Asaro's name didn't come up in an investigation by the Justice
Department's since-disbanded Federal Organized Crime Strike Force, a
person familiar with that probe said.
In
Nicholas Pileggi's book "Wiseguy," which served as the basis for the
film "Goodfellas" and devoted several chapters to the heist, Mr. Asaro
is mentioned by mob associate Henry Hill as "the Bonanno family's crew
chief out at the airport."
Four
cooperating witnesses have said in court papers that Mr. Asaro
participated in the robbery. One of those, a cousin of Mr. Asaro who
became a government informant, said he participated in the planning of
the heist at Mr. Asaro's "direction," according to court documents.
In 2011, the cousin-informant recorded Mr. Asaro saying, "we never got our money," and said Mr. Burke "kept everything."
After
the robbery, Mr. Asaro told his cousin to bring an "attaché case filled
with gold and jewelry" to his superior—the Bonanno family's boss at the
time, according to court papers.
Mr.
Asaro became a captain in the early 1990s and was in charge of his own
crew of men. But a second cooperating witness "who was acting boss at
that time of the Bonanno family," stripped him of the position, court
papers state.
The cooperating witness
told authorities that Mr. Asaro was demoted to the position of "soldier"

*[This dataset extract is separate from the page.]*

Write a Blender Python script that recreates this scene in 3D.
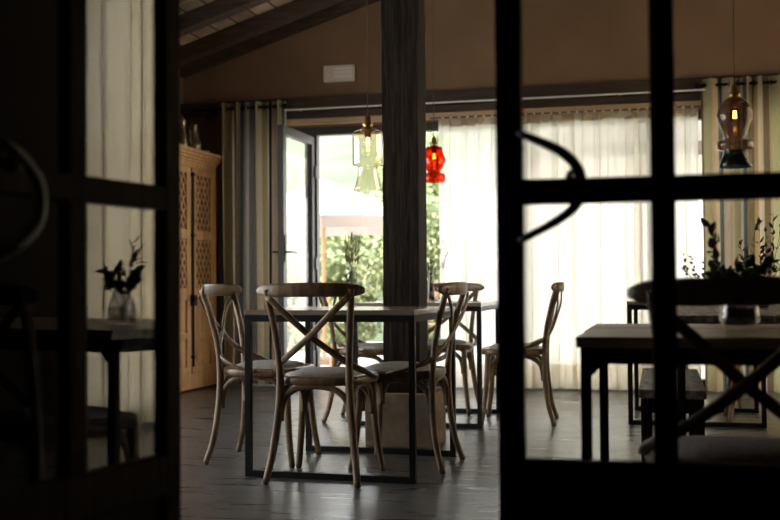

because "he was abusing his leadership position by 'robbing' the
individuals who reported to him," the court papers state. Mr. Asaro was a
"loan shark and a habitual gambler," the court papers allege.
In the early 2000s, Mr. Asaro reported to his son, Jerome, who was captain of his father's old crew, the court papers state.
By
July 2012, Mr. Asaro was still reporting to his son, whom Mr. Asaro had
promoted to acting captain years earlier when he was still a captain.
However,
after several ranking Bonanno members became government cooperators,
Mr. Asaro was again made a captain by a new family boss in 2012 or 2013,
court papers allege.
Mr. Asaro has been
arrested 21 times—dating back to 1957—for crimes including bank
robbery, kidnapping, assault and possession of a loaded firearm, court
papers state. Many of those charges were dismissed, according to court
papers.
In 1998, he was sentenced to
four to 12 years for enterprise corruption and other charges—his first
conviction since 1972, when he served six months for burglarizing a post
office, court papers state.
Mr. Asaro
is being held in jail pending a bail hearing. Prosecutors said—even at
his age—they believe Mr. Asaro "will continue to engage in violence and
to direct others to commit violent acts" if granted bail.